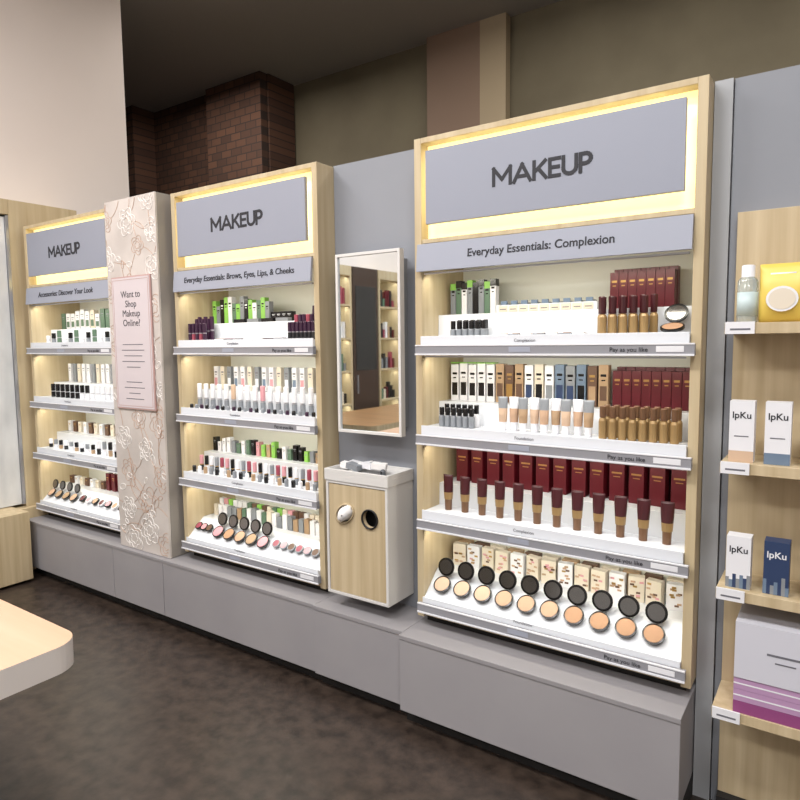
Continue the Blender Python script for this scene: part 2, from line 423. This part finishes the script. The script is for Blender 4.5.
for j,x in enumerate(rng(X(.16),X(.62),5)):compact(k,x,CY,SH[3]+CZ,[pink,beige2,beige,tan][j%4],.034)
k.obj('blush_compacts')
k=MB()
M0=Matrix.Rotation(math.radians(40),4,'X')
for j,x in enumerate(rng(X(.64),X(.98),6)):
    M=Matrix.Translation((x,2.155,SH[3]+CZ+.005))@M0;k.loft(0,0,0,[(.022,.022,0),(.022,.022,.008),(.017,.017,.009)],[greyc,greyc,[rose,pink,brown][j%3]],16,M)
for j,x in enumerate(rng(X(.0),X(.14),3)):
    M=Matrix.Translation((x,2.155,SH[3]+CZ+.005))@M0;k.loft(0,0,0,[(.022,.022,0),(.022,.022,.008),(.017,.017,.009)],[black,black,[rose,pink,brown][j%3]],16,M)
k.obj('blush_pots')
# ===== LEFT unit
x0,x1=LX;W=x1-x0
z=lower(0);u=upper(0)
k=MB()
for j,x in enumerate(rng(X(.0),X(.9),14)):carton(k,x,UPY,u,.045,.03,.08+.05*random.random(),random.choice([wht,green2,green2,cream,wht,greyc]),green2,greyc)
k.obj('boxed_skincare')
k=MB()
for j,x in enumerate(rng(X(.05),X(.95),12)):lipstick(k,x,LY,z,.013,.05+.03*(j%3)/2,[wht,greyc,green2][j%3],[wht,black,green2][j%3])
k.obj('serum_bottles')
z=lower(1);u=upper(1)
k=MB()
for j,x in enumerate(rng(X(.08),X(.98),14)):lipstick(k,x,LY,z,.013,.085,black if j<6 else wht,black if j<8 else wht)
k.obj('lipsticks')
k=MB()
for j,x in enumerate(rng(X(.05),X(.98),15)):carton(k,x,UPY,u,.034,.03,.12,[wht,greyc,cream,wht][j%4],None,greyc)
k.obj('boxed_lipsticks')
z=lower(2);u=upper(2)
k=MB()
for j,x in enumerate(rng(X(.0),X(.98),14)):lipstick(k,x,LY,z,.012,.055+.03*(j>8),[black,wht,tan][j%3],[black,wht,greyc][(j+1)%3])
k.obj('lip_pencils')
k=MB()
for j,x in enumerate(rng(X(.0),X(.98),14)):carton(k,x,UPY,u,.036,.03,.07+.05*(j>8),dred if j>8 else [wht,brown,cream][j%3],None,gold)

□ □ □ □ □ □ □

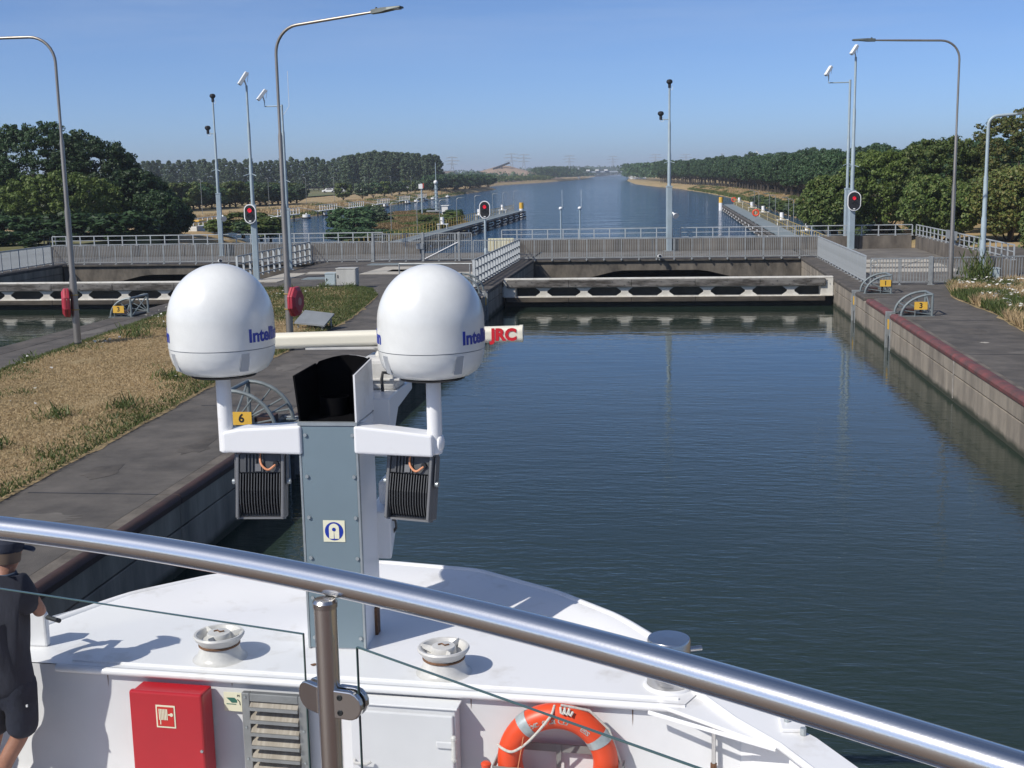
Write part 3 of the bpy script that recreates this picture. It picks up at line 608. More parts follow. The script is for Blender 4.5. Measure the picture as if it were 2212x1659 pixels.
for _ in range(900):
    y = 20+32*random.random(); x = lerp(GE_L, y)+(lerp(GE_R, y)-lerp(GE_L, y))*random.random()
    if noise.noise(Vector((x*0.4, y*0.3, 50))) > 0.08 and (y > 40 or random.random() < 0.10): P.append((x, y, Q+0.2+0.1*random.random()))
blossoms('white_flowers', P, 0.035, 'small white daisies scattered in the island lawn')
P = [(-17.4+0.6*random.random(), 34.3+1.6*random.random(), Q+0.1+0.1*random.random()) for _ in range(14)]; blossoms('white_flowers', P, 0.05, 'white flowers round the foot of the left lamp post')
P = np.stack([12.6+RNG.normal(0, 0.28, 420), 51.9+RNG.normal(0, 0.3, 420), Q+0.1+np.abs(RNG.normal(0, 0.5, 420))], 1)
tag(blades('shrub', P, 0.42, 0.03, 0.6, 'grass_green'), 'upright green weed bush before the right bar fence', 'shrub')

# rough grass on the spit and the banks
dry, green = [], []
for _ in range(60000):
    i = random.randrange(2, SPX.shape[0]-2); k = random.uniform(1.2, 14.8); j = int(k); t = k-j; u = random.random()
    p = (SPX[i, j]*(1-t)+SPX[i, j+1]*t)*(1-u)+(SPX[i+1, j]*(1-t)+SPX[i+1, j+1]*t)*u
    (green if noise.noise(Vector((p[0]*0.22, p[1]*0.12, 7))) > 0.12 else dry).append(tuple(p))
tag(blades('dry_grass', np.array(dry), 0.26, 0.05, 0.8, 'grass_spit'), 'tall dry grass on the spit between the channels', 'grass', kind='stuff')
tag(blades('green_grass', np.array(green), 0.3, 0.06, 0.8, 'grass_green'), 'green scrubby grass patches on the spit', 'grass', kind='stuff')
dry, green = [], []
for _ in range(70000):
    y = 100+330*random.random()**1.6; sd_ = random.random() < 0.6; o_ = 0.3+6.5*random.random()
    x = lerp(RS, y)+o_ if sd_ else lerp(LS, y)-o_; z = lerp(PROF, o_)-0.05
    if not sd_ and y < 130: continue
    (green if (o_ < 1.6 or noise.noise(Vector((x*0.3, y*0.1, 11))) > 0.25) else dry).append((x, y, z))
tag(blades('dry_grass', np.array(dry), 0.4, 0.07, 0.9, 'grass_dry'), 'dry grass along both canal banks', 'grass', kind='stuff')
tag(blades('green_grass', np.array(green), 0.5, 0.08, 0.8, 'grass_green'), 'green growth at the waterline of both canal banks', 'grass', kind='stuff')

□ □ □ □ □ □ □

Look back at the entries above and repeat, unchanged, every line from the line holding "Continue the Blender" through the line holding "j>8 else [wht,brown,cream][j%3],None,gold)".

**Exercise answer**
Continue the Blender Python script for this scene: part 2, from line 423. This part finishes the script. The script is for Blender 4.5.
for j,x in enumerate(rng(X(.16),X(.62),5)):compact(k,x,CY,SH[3]+CZ,[pink,beige2,beige,tan][j%4],.034)
k.obj('blush_compacts')
k=MB()
M0=Matrix.Rotation(math.radians(40),4,'X')
for j,x in enumerate(rng(X(.64),X(.98),6)):
    M=Matrix.Translation((x,2.155,SH[3]+CZ+.005))@M0;k.loft(0,0,0,[(.022,.022,0),(.022,.022,.008),(.017,.017,.009)],[greyc,greyc,[rose,pink,brown][j%3]],16,M)
for j,x in enumerate(rng(X(.0),X(.14),3)):
    M=Matrix.Translation((x,2.155,SH[3]+CZ+.005))@M0;k.loft(0,0,0,[(.022,.022,0),(.022,.022,.008),(.017,.017,.009)],[black,black,[rose,pink,brown][j%3]],16,M)
k.obj('blush_pots')
# ===== LEFT unit
x0,x1=LX;W=x1-x0
z=lower(0);u=upper(0)
k=MB()
for j,x in enumerate(rng(X(.0),X(.9),14)):carton(k,x,UPY,u,.045,.03,.08+.05*random.random(),random.choice([wht,green2,green2,cream,wht,greyc]),green2,greyc)
k.obj('boxed_skincare')
k=MB()
for j,x in enumerate(rng(X(.05),X(.95),12)):lipstick(k,x,LY,z,.013,.05+.03*(j%3)/2,[wht,greyc,green2][j%3],[wht,black,green2][j%3])
k.obj('serum_bottles')
z=lower(1);u=upper(1)
k=MB()
for j,x in enumerate(rng(X(.08),X(.98),14)):lipstick(k,x,LY,z,.013,.085,black if j<6 else wht,black if j<8 else wht)
k.obj('lipsticks')
k=MB()
for j,x in enumerate(rng(X(.05),X(.98),15)):carton(k,x,UPY,u,.034,.03,.12,[wht,greyc,cream,wht][j%4],None,greyc)
k.obj('boxed_lipsticks')
z=lower(2);u=upper(2)
k=MB()
for j,x in enumerate(rng(X(.0),X(.98),14)):lipstick(k,x,LY,z,.012,.055+.03*(j>8),[black,wht,tan][j%3],[black,wht,greyc][(j+1)%3])
k.obj('lip_pencils')
k=MB()
for j,x in enumerate(rng(X(.0),X(.98),14)):carton(k,x,UPY,u,.036,.03,.07+.05*(j>8),dred if j>8 else [wht,brown,cream][j%3],None,gold)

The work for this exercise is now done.